DATA SHOWN

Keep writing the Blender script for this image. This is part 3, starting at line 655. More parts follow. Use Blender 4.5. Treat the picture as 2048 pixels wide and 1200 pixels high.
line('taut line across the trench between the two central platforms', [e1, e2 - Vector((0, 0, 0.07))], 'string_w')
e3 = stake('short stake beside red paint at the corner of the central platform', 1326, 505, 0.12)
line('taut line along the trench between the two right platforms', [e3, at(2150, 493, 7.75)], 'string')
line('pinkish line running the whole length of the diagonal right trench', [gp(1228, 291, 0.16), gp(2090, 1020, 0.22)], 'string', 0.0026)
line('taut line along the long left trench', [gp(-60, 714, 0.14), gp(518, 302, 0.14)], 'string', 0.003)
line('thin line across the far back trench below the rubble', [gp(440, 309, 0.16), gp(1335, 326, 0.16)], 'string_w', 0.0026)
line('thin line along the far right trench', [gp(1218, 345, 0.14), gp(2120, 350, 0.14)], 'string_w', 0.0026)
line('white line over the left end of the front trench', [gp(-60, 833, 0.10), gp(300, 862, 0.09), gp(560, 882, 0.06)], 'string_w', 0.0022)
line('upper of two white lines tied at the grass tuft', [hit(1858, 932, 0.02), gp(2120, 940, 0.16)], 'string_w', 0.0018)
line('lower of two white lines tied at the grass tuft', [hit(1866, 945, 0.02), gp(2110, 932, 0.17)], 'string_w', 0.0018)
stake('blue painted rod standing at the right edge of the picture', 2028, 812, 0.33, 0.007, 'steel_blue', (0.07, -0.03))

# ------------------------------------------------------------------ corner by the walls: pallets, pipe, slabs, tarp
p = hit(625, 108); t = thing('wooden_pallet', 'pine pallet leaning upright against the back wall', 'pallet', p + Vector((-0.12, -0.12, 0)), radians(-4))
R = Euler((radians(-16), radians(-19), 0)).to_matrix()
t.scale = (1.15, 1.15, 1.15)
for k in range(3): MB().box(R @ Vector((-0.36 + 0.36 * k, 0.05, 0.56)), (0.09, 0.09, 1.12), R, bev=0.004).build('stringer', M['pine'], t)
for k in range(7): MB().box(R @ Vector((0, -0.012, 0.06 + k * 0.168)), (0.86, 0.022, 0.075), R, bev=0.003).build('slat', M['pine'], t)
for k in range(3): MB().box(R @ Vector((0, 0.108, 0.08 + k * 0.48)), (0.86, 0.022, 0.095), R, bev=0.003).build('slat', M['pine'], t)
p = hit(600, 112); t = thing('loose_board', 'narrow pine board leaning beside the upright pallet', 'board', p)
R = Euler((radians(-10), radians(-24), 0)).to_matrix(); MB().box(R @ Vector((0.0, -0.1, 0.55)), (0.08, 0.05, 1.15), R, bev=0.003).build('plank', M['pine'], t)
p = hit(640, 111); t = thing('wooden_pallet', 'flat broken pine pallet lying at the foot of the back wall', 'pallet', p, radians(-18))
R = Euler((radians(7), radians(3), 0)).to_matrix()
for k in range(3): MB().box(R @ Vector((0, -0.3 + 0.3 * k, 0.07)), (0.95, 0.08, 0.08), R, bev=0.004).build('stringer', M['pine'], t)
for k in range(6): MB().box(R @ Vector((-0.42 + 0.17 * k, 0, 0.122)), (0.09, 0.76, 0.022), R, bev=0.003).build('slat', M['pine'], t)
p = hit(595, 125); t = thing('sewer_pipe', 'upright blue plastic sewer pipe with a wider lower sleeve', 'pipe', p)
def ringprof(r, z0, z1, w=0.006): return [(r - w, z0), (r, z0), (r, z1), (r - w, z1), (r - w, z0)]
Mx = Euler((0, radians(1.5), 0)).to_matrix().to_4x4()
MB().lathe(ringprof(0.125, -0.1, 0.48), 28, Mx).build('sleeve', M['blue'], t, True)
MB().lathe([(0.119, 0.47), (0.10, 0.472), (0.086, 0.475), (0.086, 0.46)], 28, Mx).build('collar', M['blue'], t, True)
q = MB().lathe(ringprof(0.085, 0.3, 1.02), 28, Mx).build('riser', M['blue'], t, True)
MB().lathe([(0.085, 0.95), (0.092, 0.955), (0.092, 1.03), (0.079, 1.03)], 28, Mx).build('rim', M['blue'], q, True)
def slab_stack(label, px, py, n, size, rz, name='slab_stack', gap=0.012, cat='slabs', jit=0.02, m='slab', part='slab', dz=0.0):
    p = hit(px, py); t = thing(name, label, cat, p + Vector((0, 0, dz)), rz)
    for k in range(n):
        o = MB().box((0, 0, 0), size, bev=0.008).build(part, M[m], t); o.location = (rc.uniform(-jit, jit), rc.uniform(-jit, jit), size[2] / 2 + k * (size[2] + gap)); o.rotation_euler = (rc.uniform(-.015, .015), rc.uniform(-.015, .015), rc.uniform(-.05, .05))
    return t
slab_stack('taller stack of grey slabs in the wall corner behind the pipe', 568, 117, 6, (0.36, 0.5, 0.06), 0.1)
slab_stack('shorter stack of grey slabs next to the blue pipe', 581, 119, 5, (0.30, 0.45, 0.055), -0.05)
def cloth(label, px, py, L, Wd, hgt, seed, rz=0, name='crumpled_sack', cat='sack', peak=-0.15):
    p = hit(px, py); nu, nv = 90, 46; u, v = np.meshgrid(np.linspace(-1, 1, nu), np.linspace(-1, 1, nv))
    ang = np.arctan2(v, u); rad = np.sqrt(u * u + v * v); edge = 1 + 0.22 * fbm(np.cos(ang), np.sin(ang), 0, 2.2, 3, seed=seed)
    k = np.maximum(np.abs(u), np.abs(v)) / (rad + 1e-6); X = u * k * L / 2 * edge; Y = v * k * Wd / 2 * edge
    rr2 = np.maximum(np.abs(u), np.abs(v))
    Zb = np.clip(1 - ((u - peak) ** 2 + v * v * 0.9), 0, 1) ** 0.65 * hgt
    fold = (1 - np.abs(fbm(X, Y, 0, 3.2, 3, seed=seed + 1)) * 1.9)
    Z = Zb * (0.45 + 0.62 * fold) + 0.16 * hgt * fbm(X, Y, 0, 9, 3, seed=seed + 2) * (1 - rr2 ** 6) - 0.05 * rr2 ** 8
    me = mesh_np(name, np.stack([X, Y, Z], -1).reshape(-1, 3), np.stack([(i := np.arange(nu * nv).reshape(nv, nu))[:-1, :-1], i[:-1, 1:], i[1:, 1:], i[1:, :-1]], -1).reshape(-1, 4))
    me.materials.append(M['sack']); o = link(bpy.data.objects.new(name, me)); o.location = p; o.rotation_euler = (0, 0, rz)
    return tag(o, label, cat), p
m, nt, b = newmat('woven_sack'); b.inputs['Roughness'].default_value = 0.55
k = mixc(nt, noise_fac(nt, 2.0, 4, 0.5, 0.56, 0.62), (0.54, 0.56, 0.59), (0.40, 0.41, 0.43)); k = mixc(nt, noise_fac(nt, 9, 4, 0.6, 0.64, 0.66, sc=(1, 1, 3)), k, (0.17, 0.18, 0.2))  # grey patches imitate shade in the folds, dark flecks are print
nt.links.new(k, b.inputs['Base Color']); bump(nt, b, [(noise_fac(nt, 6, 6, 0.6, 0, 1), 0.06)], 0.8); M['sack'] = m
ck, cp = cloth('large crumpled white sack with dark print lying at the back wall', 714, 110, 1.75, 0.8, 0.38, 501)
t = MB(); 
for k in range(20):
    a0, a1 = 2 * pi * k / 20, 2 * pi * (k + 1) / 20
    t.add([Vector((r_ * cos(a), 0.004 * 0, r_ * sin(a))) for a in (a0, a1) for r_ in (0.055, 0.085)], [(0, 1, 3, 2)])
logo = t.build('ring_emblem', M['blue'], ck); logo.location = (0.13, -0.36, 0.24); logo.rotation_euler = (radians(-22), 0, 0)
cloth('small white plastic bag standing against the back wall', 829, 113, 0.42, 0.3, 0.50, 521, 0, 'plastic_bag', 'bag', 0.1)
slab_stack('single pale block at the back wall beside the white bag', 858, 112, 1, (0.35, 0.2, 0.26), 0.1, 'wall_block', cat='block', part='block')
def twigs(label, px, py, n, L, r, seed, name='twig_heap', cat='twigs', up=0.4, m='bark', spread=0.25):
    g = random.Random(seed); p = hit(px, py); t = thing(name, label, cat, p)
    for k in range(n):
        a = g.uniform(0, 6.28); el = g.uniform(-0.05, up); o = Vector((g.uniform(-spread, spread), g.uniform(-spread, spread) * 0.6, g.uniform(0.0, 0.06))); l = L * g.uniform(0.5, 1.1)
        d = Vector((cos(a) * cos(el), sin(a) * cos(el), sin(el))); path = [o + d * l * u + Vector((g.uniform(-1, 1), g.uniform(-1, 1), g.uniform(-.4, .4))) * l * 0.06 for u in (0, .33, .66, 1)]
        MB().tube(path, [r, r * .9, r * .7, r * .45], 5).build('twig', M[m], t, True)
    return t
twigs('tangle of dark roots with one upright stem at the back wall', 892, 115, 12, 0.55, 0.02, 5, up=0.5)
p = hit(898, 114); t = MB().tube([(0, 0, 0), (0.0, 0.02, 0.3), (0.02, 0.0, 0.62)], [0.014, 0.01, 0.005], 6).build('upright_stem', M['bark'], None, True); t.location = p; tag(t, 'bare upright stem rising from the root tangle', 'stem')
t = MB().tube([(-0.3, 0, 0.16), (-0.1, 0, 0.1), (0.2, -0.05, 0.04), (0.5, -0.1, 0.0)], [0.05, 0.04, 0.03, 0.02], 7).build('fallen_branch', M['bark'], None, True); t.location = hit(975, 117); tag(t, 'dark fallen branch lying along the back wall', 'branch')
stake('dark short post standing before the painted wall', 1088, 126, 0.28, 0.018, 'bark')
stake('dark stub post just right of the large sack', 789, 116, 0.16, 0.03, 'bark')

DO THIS
In this exercise, copy only the lines from the opening line of the material through the line where "stake('blue painted rod" appears.

CORRECT RESPONSE
Keep writing the Blender script for this image. This is part 3, starting at line 655. More parts follow. Use Blender 4.5. Treat the picture as 2048 pixels wide and 1200 pixels high.
line('taut line across the trench between the two central platforms', [e1, e2 - Vector((0, 0, 0.07))], 'string_w')
e3 = stake('short stake beside red paint at the corner of the central platform', 1326, 505, 0.12)
line('taut line along the trench between the two right platforms', [e3, at(2150, 493, 7.75)], 'string')
line('pinkish line running the whole length of the diagonal right trench', [gp(1228, 291, 0.16), gp(2090, 1020, 0.22)], 'string', 0.0026)
line('taut line along the long left trench', [gp(-60, 714, 0.14), gp(518, 302, 0.14)], 'string', 0.003)
line('thin line across the far back trench below the rubble', [gp(440, 309, 0.16), gp(1335, 326, 0.16)], 'string_w', 0.0026)
line('thin line along the far right trench', [gp(1218, 345, 0.14), gp(2120, 350, 0.14)], 'string_w', 0.0026)
line('white line over the left end of the front trench', [gp(-60, 833, 0.10), gp(300, 862, 0.09), gp(560, 882, 0.06)], 'string_w', 0.0022)
line('upper of two white lines tied at the grass tuft', [hit(1858, 932, 0.02), gp(2120, 940, 0.16)], 'string_w', 0.0018)
line('lower of two white lines tied at the grass tuft', [hit(1866, 945, 0.02), gp(2110, 932, 0.17)], 'string_w', 0.0018)
stake('blue painted rod standing at the right edge of the picture', 2028, 812, 0.33, 0.007, 'steel_blue', (0.07, -0.03))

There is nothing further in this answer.